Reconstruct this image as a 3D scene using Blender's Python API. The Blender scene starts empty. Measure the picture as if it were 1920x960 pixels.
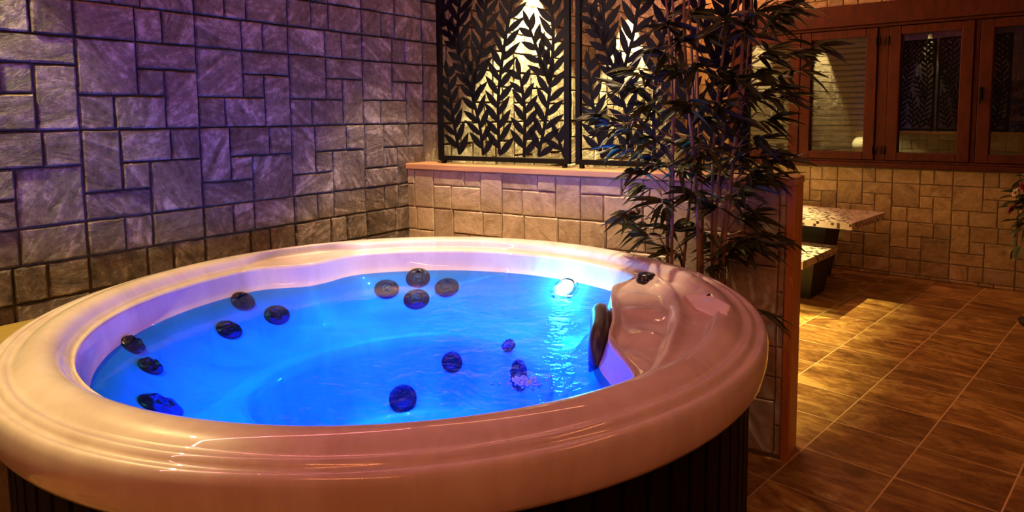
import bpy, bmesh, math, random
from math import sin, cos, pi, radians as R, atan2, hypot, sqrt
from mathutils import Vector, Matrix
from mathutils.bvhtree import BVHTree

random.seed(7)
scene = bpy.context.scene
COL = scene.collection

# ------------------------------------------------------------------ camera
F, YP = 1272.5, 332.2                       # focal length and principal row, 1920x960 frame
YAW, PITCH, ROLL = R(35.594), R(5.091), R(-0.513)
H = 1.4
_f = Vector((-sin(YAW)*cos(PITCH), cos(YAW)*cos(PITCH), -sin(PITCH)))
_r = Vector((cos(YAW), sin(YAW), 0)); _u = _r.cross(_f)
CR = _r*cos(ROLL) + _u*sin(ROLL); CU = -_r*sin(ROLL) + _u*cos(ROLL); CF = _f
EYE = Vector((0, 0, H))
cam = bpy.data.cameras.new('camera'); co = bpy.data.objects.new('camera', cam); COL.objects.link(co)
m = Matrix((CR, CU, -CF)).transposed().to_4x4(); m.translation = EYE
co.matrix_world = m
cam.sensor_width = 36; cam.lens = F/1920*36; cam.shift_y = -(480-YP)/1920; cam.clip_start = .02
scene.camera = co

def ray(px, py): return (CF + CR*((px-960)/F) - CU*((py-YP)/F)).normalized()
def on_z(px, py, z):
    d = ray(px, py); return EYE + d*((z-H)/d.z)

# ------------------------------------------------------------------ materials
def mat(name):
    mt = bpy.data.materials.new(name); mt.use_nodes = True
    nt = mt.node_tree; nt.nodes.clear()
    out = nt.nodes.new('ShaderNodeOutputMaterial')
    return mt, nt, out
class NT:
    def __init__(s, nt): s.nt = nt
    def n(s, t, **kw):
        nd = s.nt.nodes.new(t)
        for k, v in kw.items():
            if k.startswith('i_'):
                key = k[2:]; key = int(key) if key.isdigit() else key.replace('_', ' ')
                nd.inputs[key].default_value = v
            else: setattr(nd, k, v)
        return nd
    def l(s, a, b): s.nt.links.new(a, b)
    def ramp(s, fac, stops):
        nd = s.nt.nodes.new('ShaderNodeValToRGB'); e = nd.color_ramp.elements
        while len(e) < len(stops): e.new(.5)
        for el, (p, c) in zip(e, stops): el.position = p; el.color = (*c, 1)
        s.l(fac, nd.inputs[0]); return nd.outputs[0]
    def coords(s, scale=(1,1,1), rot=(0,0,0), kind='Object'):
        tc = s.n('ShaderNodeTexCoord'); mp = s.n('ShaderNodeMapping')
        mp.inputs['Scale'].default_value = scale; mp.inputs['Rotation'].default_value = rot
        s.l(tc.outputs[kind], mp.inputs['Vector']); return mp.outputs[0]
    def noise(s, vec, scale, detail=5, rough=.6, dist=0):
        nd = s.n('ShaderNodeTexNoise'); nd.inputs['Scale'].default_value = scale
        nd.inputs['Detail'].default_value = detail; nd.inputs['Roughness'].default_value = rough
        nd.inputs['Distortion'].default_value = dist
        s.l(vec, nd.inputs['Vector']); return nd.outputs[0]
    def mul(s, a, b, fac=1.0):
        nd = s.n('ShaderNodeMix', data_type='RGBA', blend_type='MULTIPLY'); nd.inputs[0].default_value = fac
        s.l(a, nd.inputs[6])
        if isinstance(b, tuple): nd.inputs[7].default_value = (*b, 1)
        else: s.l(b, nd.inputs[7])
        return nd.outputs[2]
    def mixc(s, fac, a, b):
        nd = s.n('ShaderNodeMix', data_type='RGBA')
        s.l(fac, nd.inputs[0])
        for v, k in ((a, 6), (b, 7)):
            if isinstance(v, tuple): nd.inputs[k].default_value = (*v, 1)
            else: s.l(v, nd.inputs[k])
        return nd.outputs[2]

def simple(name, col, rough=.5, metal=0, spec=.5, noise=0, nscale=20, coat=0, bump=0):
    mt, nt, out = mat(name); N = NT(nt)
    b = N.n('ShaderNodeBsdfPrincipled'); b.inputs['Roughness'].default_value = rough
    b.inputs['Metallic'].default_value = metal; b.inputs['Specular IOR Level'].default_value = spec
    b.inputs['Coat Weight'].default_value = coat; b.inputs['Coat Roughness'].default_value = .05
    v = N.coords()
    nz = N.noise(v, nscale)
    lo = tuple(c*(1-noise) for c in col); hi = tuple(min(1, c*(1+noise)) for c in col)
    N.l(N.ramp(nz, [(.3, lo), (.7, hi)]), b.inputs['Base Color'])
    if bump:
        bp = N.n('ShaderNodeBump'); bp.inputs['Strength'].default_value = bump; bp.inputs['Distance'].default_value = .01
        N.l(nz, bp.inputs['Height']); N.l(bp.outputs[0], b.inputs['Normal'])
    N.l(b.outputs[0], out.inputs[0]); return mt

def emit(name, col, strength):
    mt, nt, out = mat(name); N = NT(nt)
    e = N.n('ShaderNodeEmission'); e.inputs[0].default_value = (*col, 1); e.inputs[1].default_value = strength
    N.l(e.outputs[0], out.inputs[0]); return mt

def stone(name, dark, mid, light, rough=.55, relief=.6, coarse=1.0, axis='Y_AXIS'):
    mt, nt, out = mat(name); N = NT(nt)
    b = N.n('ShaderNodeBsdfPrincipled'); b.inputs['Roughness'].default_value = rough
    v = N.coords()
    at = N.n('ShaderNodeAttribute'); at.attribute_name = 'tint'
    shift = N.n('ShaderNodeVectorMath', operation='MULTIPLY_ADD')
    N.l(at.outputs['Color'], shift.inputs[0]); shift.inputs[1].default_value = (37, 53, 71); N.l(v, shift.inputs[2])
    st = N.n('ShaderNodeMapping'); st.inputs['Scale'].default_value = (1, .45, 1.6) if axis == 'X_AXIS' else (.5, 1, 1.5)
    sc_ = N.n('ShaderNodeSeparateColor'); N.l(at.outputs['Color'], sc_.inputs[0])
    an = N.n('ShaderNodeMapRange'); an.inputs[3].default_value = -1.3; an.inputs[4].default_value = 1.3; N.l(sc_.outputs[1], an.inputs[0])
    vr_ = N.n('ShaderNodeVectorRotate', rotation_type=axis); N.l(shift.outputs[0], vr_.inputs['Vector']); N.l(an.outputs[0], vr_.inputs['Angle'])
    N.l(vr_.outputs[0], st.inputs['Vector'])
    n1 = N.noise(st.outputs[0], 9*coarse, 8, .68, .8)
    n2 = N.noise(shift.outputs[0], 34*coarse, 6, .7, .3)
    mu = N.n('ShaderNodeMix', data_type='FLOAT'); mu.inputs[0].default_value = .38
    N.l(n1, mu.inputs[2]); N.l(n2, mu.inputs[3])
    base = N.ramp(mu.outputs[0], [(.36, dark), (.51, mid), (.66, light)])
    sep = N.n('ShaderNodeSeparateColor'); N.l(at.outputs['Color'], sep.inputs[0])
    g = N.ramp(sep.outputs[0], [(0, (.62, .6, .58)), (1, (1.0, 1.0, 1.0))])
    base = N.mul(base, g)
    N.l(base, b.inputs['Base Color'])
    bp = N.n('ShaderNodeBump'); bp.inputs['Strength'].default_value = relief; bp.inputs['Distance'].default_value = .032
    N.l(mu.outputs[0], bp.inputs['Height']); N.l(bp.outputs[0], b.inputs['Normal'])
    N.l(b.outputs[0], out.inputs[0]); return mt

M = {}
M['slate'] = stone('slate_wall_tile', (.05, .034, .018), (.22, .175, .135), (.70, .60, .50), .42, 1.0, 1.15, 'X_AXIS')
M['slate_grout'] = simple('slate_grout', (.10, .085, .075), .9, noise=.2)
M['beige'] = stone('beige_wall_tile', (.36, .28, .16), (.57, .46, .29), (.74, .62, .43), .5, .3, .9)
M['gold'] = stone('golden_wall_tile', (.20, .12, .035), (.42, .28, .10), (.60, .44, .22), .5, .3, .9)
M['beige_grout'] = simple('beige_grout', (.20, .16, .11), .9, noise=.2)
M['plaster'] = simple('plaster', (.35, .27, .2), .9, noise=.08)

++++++

WHAT THE TASK ASKS
Return only the lines running from the top of the data to the line that holds "scene.camera = co". Include both of those lines, but skip the pictures.

ANSWER BELOW
Reconstruct this image as a 3D scene using Blender's Python API. The Blender scene starts empty. Measure the picture as if it were 1920x960 pixels.
import bpy, bmesh, math, random
from math import sin, cos, pi, radians as R, atan2, hypot, sqrt
from mathutils import Vector, Matrix
from mathutils.bvhtree import BVHTree

random.seed(7)
scene = bpy.context.scene
COL = scene.collection

# ------------------------------------------------------------------ camera
F, YP = 1272.5, 332.2                       # focal length and principal row, 1920x960 frame
YAW, PITCH, ROLL = R(35.594), R(5.091), R(-0.513)
H = 1.4
_f = Vector((-sin(YAW)*cos(PITCH), cos(YAW)*cos(PITCH), -sin(PITCH)))
_r = Vector((cos(YAW), sin(YAW), 0)); _u = _r.cross(_f)
CR = _r*cos(ROLL) + _u*sin(ROLL); CU = -_r*sin(ROLL) + _u*cos(ROLL); CF = _f
EYE = Vector((0, 0, H))
cam = bpy.data.cameras.new('camera'); co = bpy.data.objects.new('camera', cam); COL.objects.link(co)
m = Matrix((CR, CU, -CF)).transposed().to_4x4(); m.translation = EYE
co.matrix_world = m
cam.sensor_width = 36; cam.lens = F/1920*36; cam.shift_y = -(480-YP)/1920; cam.clip_start = .02
scene.camera = co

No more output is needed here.